結果、TME(トヨタ欧州NV/SA)によるTPCAの完全子会社化で同拠点はトヨタの欧州に於ける8拠点目の生産工場に加わる。トヨタ自動車のディディエ・ルロワ副社長は、「この度の新たな協力関係は、グループPSAとトヨタ自動車の両社間に於ける良好な信頼関係に基づくものです。
この合意を通して、我々両社は技術と開発費を分担しながら、それぞれが強みを活かすことができます。またTPCAの完全子会社化は、当社の基本的な考え方である『販売するところで生産する』こと。そして長期にわたる我々の欧州でのプレゼンスを象徴する存在でもあります」と話している。

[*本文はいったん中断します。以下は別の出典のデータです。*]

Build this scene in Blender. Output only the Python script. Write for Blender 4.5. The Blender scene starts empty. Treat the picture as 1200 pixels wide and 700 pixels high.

対してグループPSAのカルロス・タバレス会長は、「今回の発表は、両社の良好でかつ、互いに有益なパートナーシップの新しい幕開けです。これは、お客様や両社にとって最善となる信頼関係に基づくものです」と結んでいる。
TMEの戦略が欧州に於ける自動車製造地域のパワーバランスを変化させていく兆しになるか?
現在、フランスを中心とした欧州地域では、既に読者もご承知の通りだが、フランス政府の国策会社として育まれてきたルノーと、日本の日産自動車・三菱自動車工業の3社連合で図らずもモタつきが露呈している。
そうしたなか奇しくも、かつて日産自動車に将来を嘱望され、次世代の経営者候補として自動車ビジネスを学んだものの、最終的にはゴーン氏と袂を分かったカルロス・タバレス氏がグループPSAに電撃移籍。
新たな環境下でタバレス氏は、自らの思うままに辣腕を振るっている。昨年2017年3月には、GMが抱えていたオペル・ヴォグゾールを約2650億円の額面買収で吸収。その後、これらの生産拠点を持つ該当地域との摩擦を作りながらも、さらなる企業規模の拡大機会を伺っている。